Versuche auf der Autobahn
Eine Autobahnstrecke zwischen Erding und München – frisch asphaltiert und entsprechend eben – wird zur Teststrecke. "Nachts, wenn wenig los ist, fahren wir und vermessen das Profil unter verschiedensten Bedingungen", sagt Achleitner. Dafür braucht es mindestens einen halben Kilometer freie Strecke vor dem BMW, sonst stören die Turbulenzen vorausfahrender Fahrzeuge. Allerdings: Ohne Rückschläge geht dieses Projekt nicht vonstatten. "Es gibt hier in der Umgebung exakt eine Unterführung, die keine vier Meter Durchfahrtshöhe hat", sagt Theilmann und feixt in Richtung Achleitner, der die Augen verdreht und einräumt, die ganze Konstruktion einmal einem sanften Crashtest unterzogen zu haben. Dennoch erweist sich der Eigenbau als gelungene Konstruktion. Im Gegensatz zu einem stationären Windkanal hat der mobile zudem den Vorteil, dass das Team aufgrund der nahezu unbegrenzten Messzeit schneller statistisch Relevante Datenreihen schaffen kann.
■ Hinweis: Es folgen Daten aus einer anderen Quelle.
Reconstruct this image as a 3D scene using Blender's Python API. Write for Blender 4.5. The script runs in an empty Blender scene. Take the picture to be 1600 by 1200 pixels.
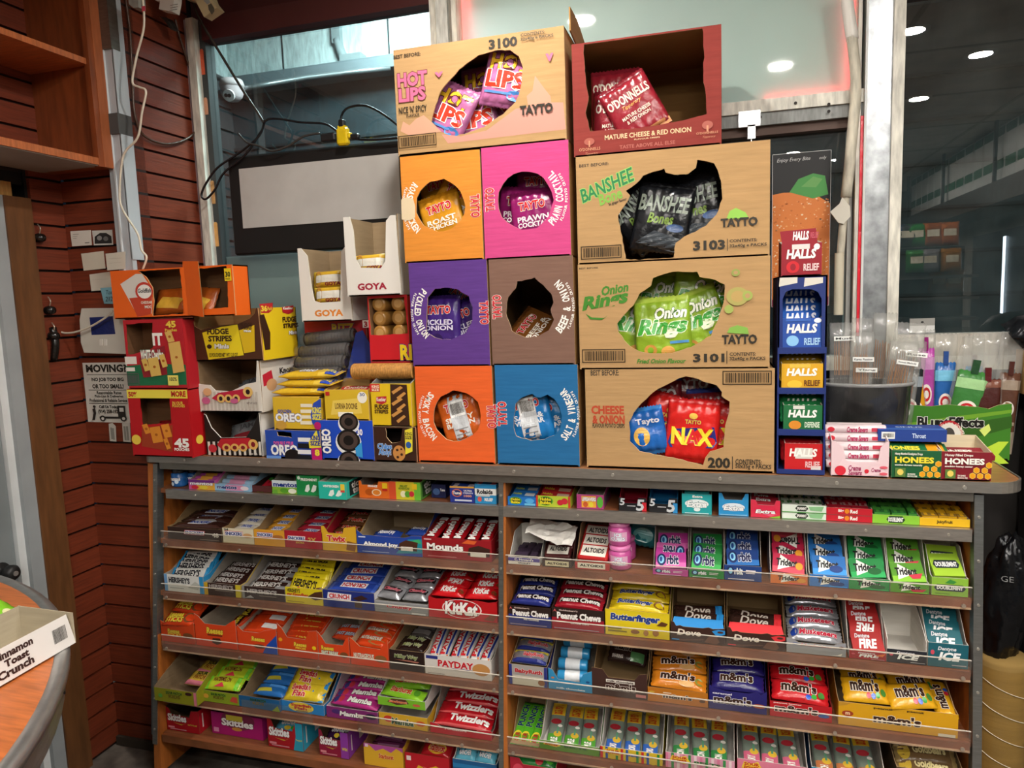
import bpy, math, random
from mathutils import Matrix, Vector, noise
from mathutils.geometry import tessellate_polygon

S = bpy.context.scene
C = S.collection
PI = math.pi
rnd = random.Random(7)

# ------------------------------------------------------------------ camera, world, exposure
CAM_Z, FPX = 1.6, 1120.0
YAW, PITCH, ROLL = math.radians(16.58), math.radians(6.628), math.radians(-1.997)
def cam_rows():
    cy, sy, cp, sp, cr, sr = math.cos(YAW), math.sin(YAW), math.cos(PITCH), math.sin(PITCH), math.cos(ROLL), math.sin(ROLL)
    yw = Matrix(((cy, sy, 0), (-sy, cy, 0), (0, 0, 1)))
    ax = Matrix(((1, 0, 0), (0, 0, -1), (0, 1, 0)))
    pt = Matrix(((1, 0, 0), (0, cp, -sp), (0, sp, cp)))
    ro = Matrix(((cr, -sr, 0), (sr, cr, 0), (0, 0, 1)))
    return ro @ pt @ ax @ yw
CR = cam_rows()
cd = bpy.data.cameras.new('camera')
cd.sensor_width = 36.0
cd.lens = FPX / 1600 * 36.0
cd.clip_start = 0.02
cam = bpy.data.objects.new('camera', cd)
C.objects.link(cam)
r0, r1, r2 = CR[0], CR[1], CR[2]
cam.matrix_world = Matrix(((r0[0], -r1[0], -r2[0], 0), (r0[1], -r1[1], -r2[1], 0), (r0[2], -r1[2], -r2[2], CAM_Z), (0, 0, 0, 1)))
S.camera = cam

w = bpy.data.worlds.new('night')
S.world = w
w.use_nodes = True
w.node_tree.nodes['Background'].inputs[0].default_value = (0.25, 0.4, 0.6, 1)
w.node_tree.nodes['Background'].inputs[1].default_value = 0.012
S.view_settings.view_transform = 'Standard'
S.view_settings.look = 'None'
S.view_settings.gamma = 1.0
S.view_settings.use_curve_mapping = False
S.view_settings.exposure = 0.48
S.cycles.max_bounces = 6
S.cycles.transparent_max_bounces = 16
S.cycles.sample_clamp_indirect = 4.0
S.cycles.use_denoising = True

LAMP = 500.0                         # radiance of the ceiling lamps and the added fill lamps
def area_light(name, loc, rot, size, energy, color):
    ld = bpy.data.lights.new(name, 'AREA')
    ld.energy, ld.color, ld.size = energy, color, size
    o = bpy.data.objects.new(name, ld)
    o.location, o.rotation_euler = loc, rot
    C.objects.link(o)
    return o
area_light('street_light', (-1.2, 2.72, 2.96), (math.radians(28), 0, 0), 0.4, 62, (0.85, 0.98, 1.0))

# ------------------------------------------------------------------ a photo pixel's ray meets a plane of the room
def _ray(px, py):
    return CR.transposed() @ Vector((px - 800, py - 600, FPX))
def PY(px, py, Y):
    d = _ray(px, py); t = Y / d.y
    return Vector((t * d.x, Y, CAM_Z + t * d.z))
def PZ(px, py, Z):
    d = _ray(px, py); t = (Z - CAM_Z) / d.z
    return Vector((t * d.x, t * d.y, Z))
def PX(px, py, X):
    d = _ray(px, py); t = X / d.x
    return Vector((X, t * d.y, CAM_Z + t * d.z))
def Xat(px, Y, z):
    k = (px - 800) / FPX
    m = CR[0] - k * CR[2]
    return -(m.y * Y + m.z * (z - CAM_Z)) / m.x
def Zat(py, X, Y):
    k = (py - 600) / FPX
    m = CR[1] - k * CR[2]
    return CAM_Z - (m.x * X + m.y * Y) / m.z

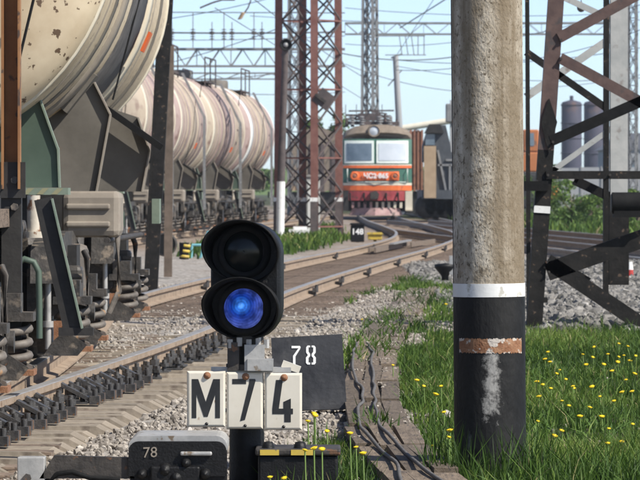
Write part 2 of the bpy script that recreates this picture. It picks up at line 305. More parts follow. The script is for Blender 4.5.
# ------------------------------------------------------------------ ground
cl = spline([(17, .58), (19.5, .46), (21.5, .37), (24, .32), (27, .31), (31, .36), (38, .52), (48, .92), (58, 1.35)])
def band(v, a, b, s): return np.clip((v - a) / s, 0, 1) * np.clip((b - v) / s, 0, 1)
def vnoise(x, y, s, seed=0):
    x = x * s + seed * 17.3; y = y * s + seed * 9.1; xi = np.floor(x); yi = np.floor(y); fx = x - xi; fy = y - yi
    h = lambda a, b: np.modf(np.abs(np.sin(a * 127.1 + b * 311.7 + seed) * 43758.5453))[0]
    fx = fx * fx * (3 - 2 * fx); fy = fy * fy * (3 - 2 * fy)
    return (h(xi, yi) * (1 - fx) + h(xi + 1, yi) * fx) * (1 - fy) + (h(xi, yi + 1) * (1 - fx) + h(xi + 1, yi + 1) * fx) * fy
def grass_mask(X, Y):
    nz = (vnoise(X, Y * .35, 2.2, 1) - .5) * .5 + (vnoise(X, Y * .4, 6, 2) - .5) * .35
    edge = np.interp(Y, [17, 20.8, 30, 36, 48, 60], [.12, .42, .55, .72, 1.15, 1.7])
    g1 = np.clip((X - edge + nz * .35) / .12, 0, 1) * np.clip((41.8 + nz * 4 - Y) / 1.2, 0, 1)
    patch = np.clip((nz + vnoise(X, Y * .2, 1.5, 3) - .62) / .1, 0, 1) * band(X, .25, 1.9, .15) * band(Y, 26, 66, 3)
    front = band(X, -.1, .3, .08) * np.clip((24.5 - Y) / .8, 0, 1) * np.clip(.6 + nz * 2, 0, 1)
    mid = np.clip((trA(Y) - 1.9 - X) / .5, 0, 1) * np.clip((X - trB(Y) - 2.1) / .5, 0, 1) * band(Y, 84, 190, 10) * np.clip(.75 + nz * 2, 0, 1)
    rfar = np.clip((X - trC(np.maximum(Y, 60)) - 2.2) / .8, 0, 1) * np.clip((Y - 95) / 8, 0, 1)
    return np.clip(g1 + patch + front + mid + rfar, 0, 1) * np.where(Y < 58, np.clip((np.abs(X - cl(Y)) - .16) / .04, 0, 1), 1)
def ground_z(X, Y):
    z = (vnoise(X, Y, 1.3, 5) - .5) * .035 + (vnoise(X, Y, 4, 6) - .5) * .02
    bed = np.clip(1.45 - np.abs(X - trA(Y)), 0, .35) / .35
    inner = np.clip((.68 - np.abs(X - trA(Y))) / .1, 0, 1)
    z = z - .10 * bed * np.clip((40 - Y) / 5, 0, 1) * (1 - .86 * inner * np.clip((Y - 24) / 6, 0, 1)) - np.where(Y > 50, .015, 0) * bed
    bank = band(X, 1.9, 9, .6) * band(Y, 41, 78, 6); z = z + bank * (.10 + .08 * vnoise(X, Y, .6, 8))
    return z - .02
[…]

In zahlreichen Fahrten können sie den DLF vermessen und nachweisen, dass das Konzept nicht nur theoretisch, sondern auch praktisch funktioniert.

Neben einem Nachlaufrechen, der die Druckverteilung hinter dem Profil misst, sind weitere Drucksensoren, GPS, Wärembildkamera und Staudrucksonde am Windkanal verbaut.